Daarna kan de werkgever verder aan de slag met de vakvaardigheden. De werkgever toetst of een kandidaat voldoet aan de eisen in het kwalificatiedossier. “Het traject duurt meestal tussen de twee en zes maanden”, zegt Kamp. “De duur hangt af van de leerbaarheid van de kandidaat.”

Streven naar uitgebreid aanbod van leerlijnen

Zowel Stroomopwaarts als Voorne-Putten Werkt biedt op het ogenblik zes leerlijnen aan. Ze richten zich niet allemaal op dezelfde branches en dat is ook niet de bedoeling. Van der Westerlaken: “Wij willen binnen de regio toe naar een uitgebreid aanbod van verschillende leerlijnen. Daardoor kan iedereen iets van zijn gading vinden. Een kandidaat van Stroomopwaarts kan dan bijvoorbeeld deelnemen aan een voor hem aantrekkelijke leerlijn op Voorne-Putten en vice versa.”

Dit is mogelijk omdat in Rijnmond een uniform proces voor praktijkleren wordt gehanteerd. Een kernteam van de clusterpartners zorgt hiervoor. “De regio bestaat uit zes clustergemeenten”, legt Kamp uit. “Deze zijn allemaal aangesloten. Verder doen onder meer UWV, SBB, de leerwerkloketten en de mbo-instellingen mee. Deze partijen denken mee over de opzet, de kwaliteit en het proces.”

Domper door coronacrisis

Voorne-Putten Werkt reikte in november 2019 voor het eerst een praktijkverklaring uit. Het ging om een leuk traject in de horeca, vertelt Kamp. “De jongen deed eerder met tegenzin productiewerk in een andere leerlijn. Eenmaal overgestapt naar de leerlijn horeca bloeide hij helemaal op; we leerden een heel andere kandidaat kennen.

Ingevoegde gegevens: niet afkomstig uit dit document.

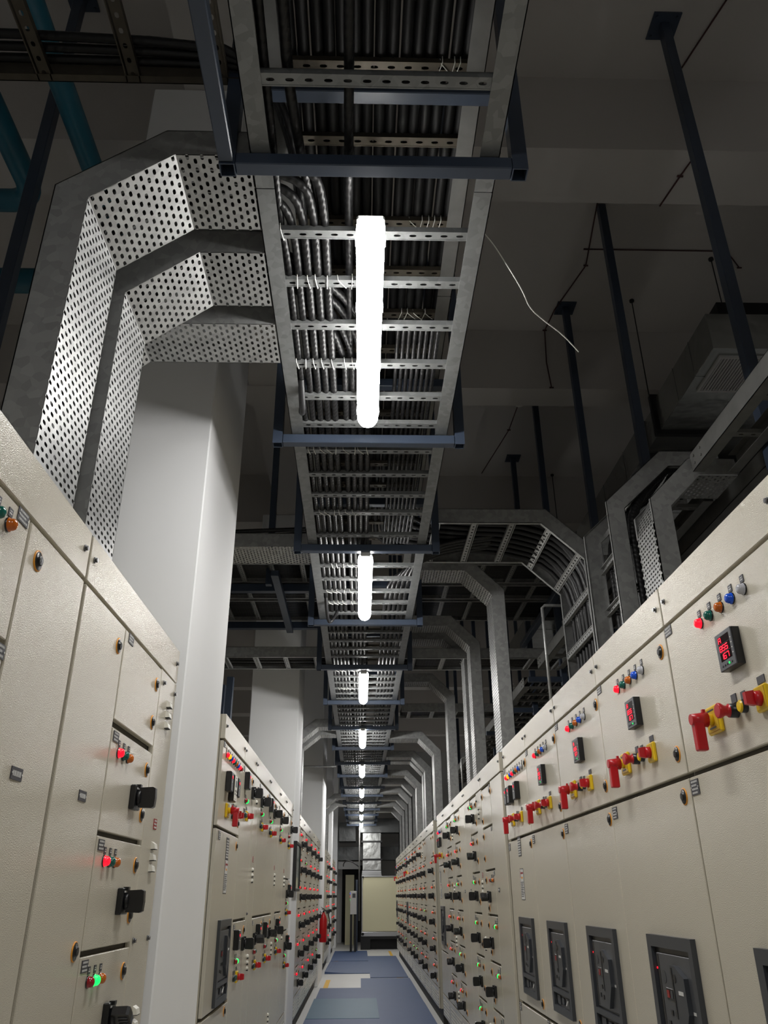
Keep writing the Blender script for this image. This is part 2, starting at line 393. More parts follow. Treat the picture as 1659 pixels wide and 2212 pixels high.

Hij volgde een ontwikkeltraject van drie maanden binnen een horecabedrijf en kreeg na afloop een jaarcontract.” 

En toen kondigde het kabinet met ingang van 15 maart strenge coronamaatregelen aan. In alle leerlijnen waren op dat moment kandidaten gestart, vertelt Kamp. “Er was zelfs een wachtlijst, maar helaas konden wij niet doorpakken. We moesten onze leerlijnen tijdelijk stilleggen.” Daardoor is het op Voorne-Putten vooralsnog bij één praktijkverklaring gebleven. Inmiddels worden de leerlijnen weer langzaam opgestart. Kamp: “Vanaf begin juli zijn er kleine klasjes in de leerlijnen schoonmaak, groen, chauffeurs en logistiek. We zijn aan het kijken of we een deel van het voortraject digitaal kunnen organiseren.”

Stroomopwaarts heeft praktijkleren ondergebracht in het eigen Opleidingshuis. De officiële start hiervan op 5 maart 2020 werd opgeluisterd met het uitdelen van de eerste twee praktijkverklaringen. Ook waren toen meer dan 25 mensen bezig met een voortraject. “Wij moesten hen een week later naar huis sturen”, zegt Van der Westerlaken. “We gaan hun trajecten nu opnieuw opstarten. Dat doen we vanaf het begin, want de deelnemers moeten waarschijnlijk weer helemaal in het ritme komen.” 

Eigen organisatie succesvoorwaarde

De structurele doelstelling voor Rijnmond is honderdvijftig praktijkverklaringen per jaar. Ondanks de economische gevolgen van de coronacrisis is Van der Westerlaken optimistisch gestemd. “Dat doel moeten we als regio over een aantal jaar zeker kunnen halen.”
Kamp wijst nog op een belangrijke succesvoorwaarde: de implementatie van praktijkleren begint bij de eigen organisatie. “Als het proces stagneert, ligt het probleem vaak intern. Je moet met elkaar begrijpen waarom je het doet. Leer daarbij van andere regio’s. Iedereen is welkom om bij ons te komen kijken!”